When the Ramada opened in September 1987, the 204-bedroom property was the biggest hotel to have been built in Brighton for a generation.
The construction costs totalled £25 million and the new hotel was intended to capitalise on the boom in the conference trade.
However often it is “rebranded” (such a silly word), that seafront hotel is hideous. It resembles a giant greenhouse.
The original design had an arch between Bartholemew Square and the A259. While it wouldn’t have improved the look of the building much, it would at least have improved walking links between the Lanes & the seafront!
With all due respect Christopher, rebranding is a perfectly good word in my dictionary. The word derives from the branding of livestock as a mark of ownership. Times change, and the word works equally well with corporate ownership. I also don’t think the seafront building is hideous. It stands close to some fairly impressive architecture, it’s true, but it’s better than much else that has gone up along the seafront in Hove in recent times. Having stayed there once, I have no grumbles of any note about the interior either.
Not hideous maybe, but incredibly dull, and totally lacking character, like most modern buildings in Brighton and Hove unfortunately.
I remember when the council agreed the dirty deal for the hideous redevelopment. Free offices and don’t ask questions.
I was employed there in the service-department in part-time in 1987 from the pre-opening phase until October for 4 months, because I made my apprenticeship in the hotel of the same name in Hamburg before, and what I can say is that the Ramada Renaissance Hotel-Chain was a 5-star-hotel-chain of first-class-service in the past, where everybody became a chance to work for. We worked there with different of nationalities in all offered departments.
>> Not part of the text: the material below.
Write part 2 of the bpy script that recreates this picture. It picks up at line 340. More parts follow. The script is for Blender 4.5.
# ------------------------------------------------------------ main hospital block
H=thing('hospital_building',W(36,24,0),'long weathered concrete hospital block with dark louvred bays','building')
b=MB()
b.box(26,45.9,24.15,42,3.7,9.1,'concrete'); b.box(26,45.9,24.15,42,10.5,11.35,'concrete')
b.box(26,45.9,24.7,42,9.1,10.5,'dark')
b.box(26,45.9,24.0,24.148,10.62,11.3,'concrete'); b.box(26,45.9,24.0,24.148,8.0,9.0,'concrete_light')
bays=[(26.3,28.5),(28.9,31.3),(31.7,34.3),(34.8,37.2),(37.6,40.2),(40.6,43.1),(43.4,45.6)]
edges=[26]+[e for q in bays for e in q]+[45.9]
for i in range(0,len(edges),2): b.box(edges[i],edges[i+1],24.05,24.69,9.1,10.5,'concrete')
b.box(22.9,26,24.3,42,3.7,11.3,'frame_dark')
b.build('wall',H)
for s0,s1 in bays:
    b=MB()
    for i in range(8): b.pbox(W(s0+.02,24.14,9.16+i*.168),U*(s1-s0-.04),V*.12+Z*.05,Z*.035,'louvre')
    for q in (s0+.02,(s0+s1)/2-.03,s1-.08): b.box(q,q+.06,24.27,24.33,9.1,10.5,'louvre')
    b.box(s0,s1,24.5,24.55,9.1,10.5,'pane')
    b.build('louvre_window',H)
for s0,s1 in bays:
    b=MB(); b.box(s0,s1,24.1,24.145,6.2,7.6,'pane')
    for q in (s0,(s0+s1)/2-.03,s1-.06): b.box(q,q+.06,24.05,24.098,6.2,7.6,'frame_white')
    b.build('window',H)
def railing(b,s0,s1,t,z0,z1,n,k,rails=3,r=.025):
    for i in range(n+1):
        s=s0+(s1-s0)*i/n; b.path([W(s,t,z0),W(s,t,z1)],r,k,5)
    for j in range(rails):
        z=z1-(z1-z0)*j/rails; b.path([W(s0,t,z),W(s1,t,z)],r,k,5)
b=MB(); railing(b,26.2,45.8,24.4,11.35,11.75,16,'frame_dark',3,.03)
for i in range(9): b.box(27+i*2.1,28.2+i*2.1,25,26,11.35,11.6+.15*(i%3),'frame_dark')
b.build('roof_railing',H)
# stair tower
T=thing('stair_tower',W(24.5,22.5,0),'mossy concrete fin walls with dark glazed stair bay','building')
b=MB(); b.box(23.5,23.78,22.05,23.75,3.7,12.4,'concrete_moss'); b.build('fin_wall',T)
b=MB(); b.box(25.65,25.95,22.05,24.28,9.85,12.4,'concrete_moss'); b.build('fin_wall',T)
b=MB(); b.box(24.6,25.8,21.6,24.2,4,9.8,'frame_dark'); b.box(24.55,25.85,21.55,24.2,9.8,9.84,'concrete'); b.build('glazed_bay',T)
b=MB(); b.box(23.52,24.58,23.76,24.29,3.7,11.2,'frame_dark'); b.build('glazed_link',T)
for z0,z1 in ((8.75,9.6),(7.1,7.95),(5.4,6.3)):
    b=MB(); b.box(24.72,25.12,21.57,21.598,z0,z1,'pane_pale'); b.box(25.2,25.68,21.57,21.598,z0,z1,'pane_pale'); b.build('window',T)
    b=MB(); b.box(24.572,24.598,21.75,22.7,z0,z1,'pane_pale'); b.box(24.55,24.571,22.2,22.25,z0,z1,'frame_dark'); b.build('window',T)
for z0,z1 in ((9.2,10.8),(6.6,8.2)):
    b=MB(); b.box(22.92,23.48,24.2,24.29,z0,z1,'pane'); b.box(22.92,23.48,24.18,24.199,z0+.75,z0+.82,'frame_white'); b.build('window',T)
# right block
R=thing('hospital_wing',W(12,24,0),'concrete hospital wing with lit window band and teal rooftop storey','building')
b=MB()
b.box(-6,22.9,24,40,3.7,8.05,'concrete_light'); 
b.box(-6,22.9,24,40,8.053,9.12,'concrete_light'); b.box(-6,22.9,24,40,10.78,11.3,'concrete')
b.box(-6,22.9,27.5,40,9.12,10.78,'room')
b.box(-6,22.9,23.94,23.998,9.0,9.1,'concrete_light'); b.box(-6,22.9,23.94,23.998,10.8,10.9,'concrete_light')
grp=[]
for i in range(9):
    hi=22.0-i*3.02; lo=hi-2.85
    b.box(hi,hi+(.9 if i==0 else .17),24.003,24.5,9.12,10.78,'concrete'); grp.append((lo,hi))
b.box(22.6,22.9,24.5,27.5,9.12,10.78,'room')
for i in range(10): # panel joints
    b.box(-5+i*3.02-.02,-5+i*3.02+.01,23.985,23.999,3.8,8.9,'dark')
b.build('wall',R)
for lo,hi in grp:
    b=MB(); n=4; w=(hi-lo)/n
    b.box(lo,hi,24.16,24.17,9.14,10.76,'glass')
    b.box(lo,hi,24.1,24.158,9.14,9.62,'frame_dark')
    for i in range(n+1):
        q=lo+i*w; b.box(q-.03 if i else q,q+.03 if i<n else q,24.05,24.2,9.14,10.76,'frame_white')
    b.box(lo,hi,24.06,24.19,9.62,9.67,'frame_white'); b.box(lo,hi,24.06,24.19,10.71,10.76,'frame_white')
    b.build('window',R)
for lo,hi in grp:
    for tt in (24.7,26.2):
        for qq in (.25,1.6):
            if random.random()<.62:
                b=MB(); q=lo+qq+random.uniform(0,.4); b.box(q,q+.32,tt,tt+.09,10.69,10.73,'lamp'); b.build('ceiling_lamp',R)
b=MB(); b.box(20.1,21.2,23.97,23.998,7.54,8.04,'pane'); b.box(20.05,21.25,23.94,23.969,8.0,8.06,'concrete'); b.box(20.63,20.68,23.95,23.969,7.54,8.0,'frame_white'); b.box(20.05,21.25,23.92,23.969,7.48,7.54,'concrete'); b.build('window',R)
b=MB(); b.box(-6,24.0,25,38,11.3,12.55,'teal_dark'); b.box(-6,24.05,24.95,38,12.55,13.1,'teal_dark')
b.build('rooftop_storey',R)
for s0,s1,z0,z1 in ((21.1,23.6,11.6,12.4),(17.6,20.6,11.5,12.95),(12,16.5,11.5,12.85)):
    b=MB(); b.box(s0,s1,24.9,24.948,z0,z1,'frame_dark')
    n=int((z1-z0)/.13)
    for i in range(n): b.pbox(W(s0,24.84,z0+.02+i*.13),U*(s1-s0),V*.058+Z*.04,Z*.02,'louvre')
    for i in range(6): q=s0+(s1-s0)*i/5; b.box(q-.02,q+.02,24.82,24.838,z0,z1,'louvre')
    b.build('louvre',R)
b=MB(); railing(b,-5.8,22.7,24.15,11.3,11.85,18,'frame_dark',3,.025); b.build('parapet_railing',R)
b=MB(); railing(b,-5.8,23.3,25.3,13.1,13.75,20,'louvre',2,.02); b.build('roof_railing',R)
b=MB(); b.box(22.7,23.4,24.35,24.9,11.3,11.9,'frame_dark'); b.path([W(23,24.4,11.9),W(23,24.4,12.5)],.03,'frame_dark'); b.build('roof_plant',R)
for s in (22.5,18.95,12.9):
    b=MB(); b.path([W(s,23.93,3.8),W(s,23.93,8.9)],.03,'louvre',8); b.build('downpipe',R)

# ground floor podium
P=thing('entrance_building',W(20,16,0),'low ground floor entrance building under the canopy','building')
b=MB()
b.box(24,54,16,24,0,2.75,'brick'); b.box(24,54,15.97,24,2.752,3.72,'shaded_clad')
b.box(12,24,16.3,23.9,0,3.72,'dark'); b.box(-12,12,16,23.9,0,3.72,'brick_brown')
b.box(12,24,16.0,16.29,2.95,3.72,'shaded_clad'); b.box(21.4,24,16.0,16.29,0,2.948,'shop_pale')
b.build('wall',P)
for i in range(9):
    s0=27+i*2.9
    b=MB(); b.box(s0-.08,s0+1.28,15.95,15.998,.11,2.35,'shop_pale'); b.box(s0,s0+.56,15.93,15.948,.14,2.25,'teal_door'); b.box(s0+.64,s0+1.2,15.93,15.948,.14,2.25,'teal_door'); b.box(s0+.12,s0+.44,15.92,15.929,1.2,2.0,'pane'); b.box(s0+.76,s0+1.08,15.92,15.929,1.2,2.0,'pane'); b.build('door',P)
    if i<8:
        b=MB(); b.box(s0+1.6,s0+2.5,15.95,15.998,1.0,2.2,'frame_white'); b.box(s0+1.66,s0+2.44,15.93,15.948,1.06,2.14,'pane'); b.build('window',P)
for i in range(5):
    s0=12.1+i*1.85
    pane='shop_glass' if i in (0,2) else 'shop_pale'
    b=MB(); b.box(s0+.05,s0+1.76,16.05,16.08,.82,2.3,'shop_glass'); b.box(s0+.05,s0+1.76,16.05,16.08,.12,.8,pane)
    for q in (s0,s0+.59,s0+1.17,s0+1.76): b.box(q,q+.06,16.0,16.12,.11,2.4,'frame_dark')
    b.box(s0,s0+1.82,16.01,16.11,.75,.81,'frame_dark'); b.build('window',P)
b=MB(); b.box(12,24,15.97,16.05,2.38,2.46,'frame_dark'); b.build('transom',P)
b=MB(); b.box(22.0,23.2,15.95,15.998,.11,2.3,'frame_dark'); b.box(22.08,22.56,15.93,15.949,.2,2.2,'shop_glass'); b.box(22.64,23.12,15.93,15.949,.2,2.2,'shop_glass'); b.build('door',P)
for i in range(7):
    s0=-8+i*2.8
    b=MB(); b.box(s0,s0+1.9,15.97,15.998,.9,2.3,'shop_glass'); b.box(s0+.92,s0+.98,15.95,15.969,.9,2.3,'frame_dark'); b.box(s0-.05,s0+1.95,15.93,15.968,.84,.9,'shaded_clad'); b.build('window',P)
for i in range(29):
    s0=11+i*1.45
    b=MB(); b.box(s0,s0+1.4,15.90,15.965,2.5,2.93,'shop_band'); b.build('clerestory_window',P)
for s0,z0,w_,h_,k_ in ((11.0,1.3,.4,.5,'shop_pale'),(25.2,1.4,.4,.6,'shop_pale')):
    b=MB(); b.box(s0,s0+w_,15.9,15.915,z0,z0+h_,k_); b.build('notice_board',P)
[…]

It was a very good experience with additionally a nice surrounding due to the exclusively waterfront-position at the coast of Brighton. Nevertheless I had also make bad experiences there due to the employed condition, where I wasn’t employed subject to social insurance contributions (no pension insurance), so I have no right of Pension here in Germany. The 4 months are lost and not named/marked/fixed in my Pension history.